With a durable subscription, the broker remembers what the last message delivered was on a per (durable) subscriber basis, as shown below:
Figure 3: Durable subscribers – the broker remembers which subscribers have received which messages. The arrows to the durable subscribers show the last message sent to that subscriber.
-- Performance Costs of Guaranteed Delivery with Message Persistence and Durable Subscriptions --
There is a performance hit to having message persistence and durable subscriptions. I was only able to locate a single source that had published any metrics – a 2008 report for Apache ActiveMQ. If anyone knows of others, please let me know.
I summarize the key findings of that paper with respect to the settings required for guaranteed delivery. The paper shows the following two graphs relevant to the performance hit of the "guaranteed delivery" options:
Figure 4: Performance (throughput) of ActiveMQ with non-persistent message and non-durable subscriptions (Note: “1/1/1” refers to a one producer/one consumer/one broker – the second, third or fourth options shown in Figure 2.)
Figure 5: Performance (throughput) of ActiveMQ with persistent messages and non-durable subscriptions (blue) and persistent message with durable subscriptions (red). The tests here are otherwise the same as those shown in Figure 4.

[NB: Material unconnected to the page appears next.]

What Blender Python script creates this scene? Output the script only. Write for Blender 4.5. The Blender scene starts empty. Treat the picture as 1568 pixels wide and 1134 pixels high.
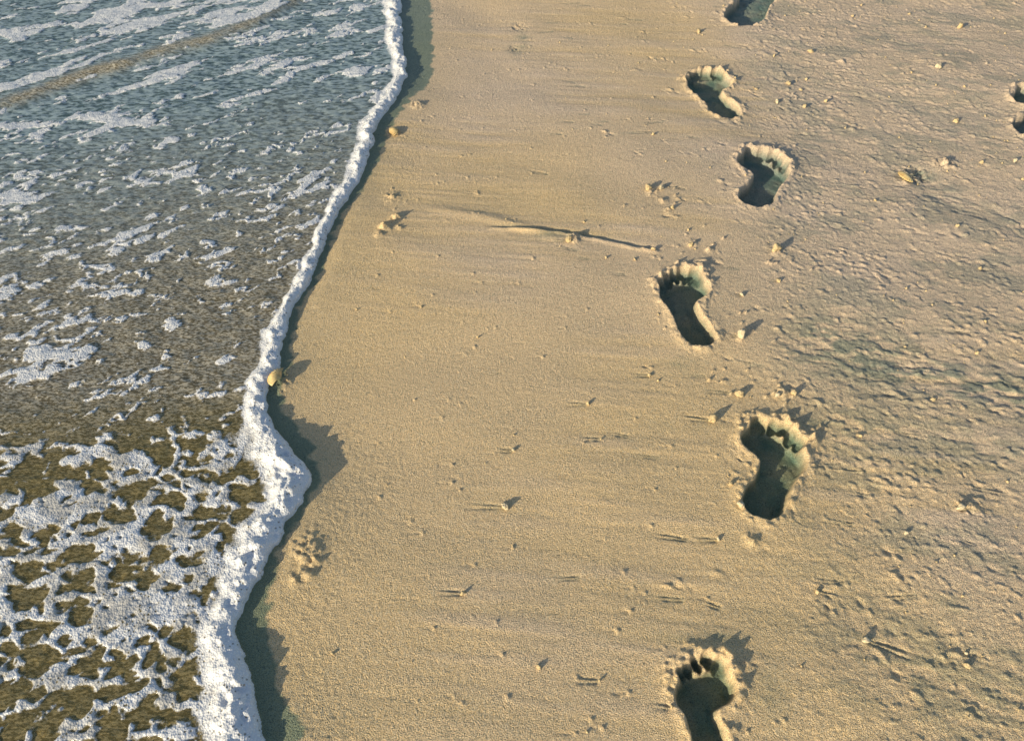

Comparison | Times Faster |
---|---|
non-persistent msgs, non-durable subs > persistent msgs with durable producer only | 2.3 |
non-persistent msgs, non-durable subs > persistent msgs with durable producer and consumer | 15.6 |
persistent msgs with durable producer only > persistent msgs with durable producer and consumer | 6.7 |
It is not clearly laid out in this benchmarking document, but I believe “durable producer / non-durable consumer” means the second option shown in Figure 2, namely that messages are persisted in a single broker on the producer side. If that is correct, then “durable producer / durable consumer” means the first option in Figure 2 – that there are two brokers, one on the producer side and one on the consumer side as each has persistent messages and durable subscribers.
/* ---[ Other Uses of Events ]--- */
In this blog series we have covered events from the point of view of Event-Driven Programming (encompassing topics like "Evented I/O"), Intra-system Staged Event Driven Architecture and inter-system Event-Driven Architecture. There is at least one other major context that uses the concept of event and that is "Event-Sourcing", which leads to topics like Retroactive Event Processing and CQRS. I encourage you to investigate those areas as I believe they are becoming more popular. Greg Young has done a lot to popularize them and convince people that it is a robust model for enterprise computing.
As a reminder, nothing in this short series was intended to be original work on my part. Rather, I have tried to do a survey of the various meanings around "event" in programming and architecture. Someday I may do a piece on Event Sourcing and CQRS, but have plans to blog on other topics for the near term. I can recommend this blog entry from Martin Krasser, which hopefully will be the first in a very interesting series of a first-hand account of building an event-sourced web app in Scala.